CAMDEN, Delaware — A Delaware animal shelter is trying to care for and resettle thousands of chicks that survived being left in a postal service truck for three days. Trapped in a warm enclosure, without food and water, thousands died before they were discovered.

Involved parties are awaiting answers as to how 12,000 chicks were abandoned within the truck at a Delaware mail distribution center. The United States Postal Service said in an email that it was aware of a process breakdown and was investigating what occurred.

Pennsylvania-based Freedom Ranger Hatchery raised the chicks for their weekly distribution to clients across the country, said a spokesperson for the company. Due to biosecurity concerns, the hatchery cannot take the chicks back.

The spokesperson said it would have been best if USPS, after discovering the chicks, had completed delivery as the recipients could have better handled the birds — even malnourished ones.

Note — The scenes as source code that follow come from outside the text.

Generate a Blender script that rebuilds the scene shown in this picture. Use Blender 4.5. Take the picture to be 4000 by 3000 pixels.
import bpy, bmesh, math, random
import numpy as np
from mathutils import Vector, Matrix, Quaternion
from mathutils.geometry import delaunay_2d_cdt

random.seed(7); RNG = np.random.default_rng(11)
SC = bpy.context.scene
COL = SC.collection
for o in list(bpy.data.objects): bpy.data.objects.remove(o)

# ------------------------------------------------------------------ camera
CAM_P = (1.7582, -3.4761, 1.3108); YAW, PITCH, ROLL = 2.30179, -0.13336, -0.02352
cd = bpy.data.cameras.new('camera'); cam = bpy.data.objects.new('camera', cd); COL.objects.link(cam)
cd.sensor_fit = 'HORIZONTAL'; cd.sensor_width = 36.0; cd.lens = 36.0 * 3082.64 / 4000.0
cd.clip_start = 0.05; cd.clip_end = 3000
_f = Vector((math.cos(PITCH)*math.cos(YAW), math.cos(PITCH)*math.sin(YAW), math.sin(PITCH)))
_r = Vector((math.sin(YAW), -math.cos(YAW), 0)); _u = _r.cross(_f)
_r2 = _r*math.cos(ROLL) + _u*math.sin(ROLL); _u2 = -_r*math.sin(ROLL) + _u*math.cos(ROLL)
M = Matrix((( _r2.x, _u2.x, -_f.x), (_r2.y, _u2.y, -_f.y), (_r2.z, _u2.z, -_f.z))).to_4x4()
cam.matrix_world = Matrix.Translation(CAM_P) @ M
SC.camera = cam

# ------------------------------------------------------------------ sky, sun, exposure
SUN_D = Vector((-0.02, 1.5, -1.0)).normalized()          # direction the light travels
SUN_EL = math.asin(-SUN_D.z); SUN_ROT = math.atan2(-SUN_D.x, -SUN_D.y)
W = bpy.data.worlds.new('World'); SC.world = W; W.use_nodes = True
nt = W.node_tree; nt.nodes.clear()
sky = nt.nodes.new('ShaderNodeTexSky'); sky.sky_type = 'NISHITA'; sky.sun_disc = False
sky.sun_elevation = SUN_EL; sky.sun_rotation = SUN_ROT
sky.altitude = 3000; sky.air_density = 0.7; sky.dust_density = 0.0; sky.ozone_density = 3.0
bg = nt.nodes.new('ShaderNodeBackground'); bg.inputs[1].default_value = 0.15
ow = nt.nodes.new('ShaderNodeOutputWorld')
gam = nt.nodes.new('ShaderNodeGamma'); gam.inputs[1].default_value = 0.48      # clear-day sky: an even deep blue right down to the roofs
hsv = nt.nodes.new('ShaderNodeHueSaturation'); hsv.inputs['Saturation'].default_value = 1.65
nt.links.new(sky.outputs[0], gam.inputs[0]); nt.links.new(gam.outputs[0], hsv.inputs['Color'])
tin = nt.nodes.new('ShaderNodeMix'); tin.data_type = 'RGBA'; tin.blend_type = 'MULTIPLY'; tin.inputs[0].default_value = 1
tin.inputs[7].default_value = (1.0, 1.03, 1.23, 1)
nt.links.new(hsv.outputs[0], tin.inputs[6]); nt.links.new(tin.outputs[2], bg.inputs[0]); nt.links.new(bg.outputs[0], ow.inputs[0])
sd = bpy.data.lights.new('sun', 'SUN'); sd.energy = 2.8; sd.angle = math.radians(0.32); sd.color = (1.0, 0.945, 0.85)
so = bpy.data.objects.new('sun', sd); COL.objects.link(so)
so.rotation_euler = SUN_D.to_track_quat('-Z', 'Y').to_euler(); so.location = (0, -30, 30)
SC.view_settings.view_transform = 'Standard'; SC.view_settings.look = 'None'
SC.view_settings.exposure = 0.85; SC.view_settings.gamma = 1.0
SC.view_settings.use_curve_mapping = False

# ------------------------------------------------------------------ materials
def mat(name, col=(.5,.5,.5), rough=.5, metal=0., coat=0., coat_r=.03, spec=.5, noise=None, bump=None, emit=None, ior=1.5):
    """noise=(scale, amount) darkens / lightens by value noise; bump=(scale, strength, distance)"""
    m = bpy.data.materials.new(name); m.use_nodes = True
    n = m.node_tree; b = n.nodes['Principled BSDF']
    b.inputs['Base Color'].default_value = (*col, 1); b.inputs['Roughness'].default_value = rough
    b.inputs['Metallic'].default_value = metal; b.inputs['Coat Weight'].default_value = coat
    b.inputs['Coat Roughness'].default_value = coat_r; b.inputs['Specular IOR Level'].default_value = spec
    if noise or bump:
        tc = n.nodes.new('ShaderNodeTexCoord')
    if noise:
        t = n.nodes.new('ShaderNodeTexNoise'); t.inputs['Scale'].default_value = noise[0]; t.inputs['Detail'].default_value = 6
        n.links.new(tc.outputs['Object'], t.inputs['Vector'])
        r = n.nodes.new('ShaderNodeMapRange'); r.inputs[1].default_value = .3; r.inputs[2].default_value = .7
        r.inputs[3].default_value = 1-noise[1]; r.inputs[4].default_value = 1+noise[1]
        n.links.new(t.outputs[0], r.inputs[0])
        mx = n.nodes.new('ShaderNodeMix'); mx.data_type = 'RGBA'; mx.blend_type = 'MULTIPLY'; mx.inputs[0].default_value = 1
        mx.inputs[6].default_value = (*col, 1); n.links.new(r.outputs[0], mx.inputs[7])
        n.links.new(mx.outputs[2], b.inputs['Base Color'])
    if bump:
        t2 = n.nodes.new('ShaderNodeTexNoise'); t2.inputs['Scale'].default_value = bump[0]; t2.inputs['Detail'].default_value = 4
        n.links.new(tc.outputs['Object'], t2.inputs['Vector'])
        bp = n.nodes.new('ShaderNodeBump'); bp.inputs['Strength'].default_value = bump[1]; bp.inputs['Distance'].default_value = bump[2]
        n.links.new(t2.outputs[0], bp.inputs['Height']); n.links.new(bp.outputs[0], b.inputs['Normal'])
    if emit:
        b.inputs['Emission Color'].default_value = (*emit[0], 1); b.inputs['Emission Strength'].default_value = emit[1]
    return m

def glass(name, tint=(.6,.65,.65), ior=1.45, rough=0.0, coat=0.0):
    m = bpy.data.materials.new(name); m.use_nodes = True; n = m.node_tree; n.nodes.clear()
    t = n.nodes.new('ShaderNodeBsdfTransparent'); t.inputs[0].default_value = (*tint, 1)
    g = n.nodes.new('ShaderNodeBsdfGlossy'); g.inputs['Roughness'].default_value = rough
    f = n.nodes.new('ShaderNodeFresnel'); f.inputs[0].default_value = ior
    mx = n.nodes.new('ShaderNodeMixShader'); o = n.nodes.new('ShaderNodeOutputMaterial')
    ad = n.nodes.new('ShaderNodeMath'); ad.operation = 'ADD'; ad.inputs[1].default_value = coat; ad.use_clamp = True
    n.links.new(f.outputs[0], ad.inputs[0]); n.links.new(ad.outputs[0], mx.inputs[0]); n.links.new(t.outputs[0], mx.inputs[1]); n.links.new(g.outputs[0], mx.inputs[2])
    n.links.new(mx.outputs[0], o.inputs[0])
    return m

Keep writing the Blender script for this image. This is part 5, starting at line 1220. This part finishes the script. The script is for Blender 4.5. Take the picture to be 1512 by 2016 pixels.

For more than two weeks, the surviving chicks have been nursed and cared for at First State Animal Center and SPCA, said John Parana, executive director. A few hundred of the chicks have been adopted, but there is no complete count of the chicks, as the shelter has no feasible way to do so, but Parana estimates there to be more than 2,000 available.

Money remains the biggest concern for the donation-reliant nonprofit. Some employees have begun spending their money to support the operations, he said.

The Delaware Department of Agriculture, after a call from USPS, directed the animals to the shelter, which shares a memorandum of understanding with the animal center as a state vendor. The department said it is responsible for assisting the shelter with funds — for chickens, the rate was $5 each per day.

Jimmy Kroon, the department’s chief of planning, said negotiations were ongoing, but Parana claims that the department communicated that they had no funds to allocate for the chicks.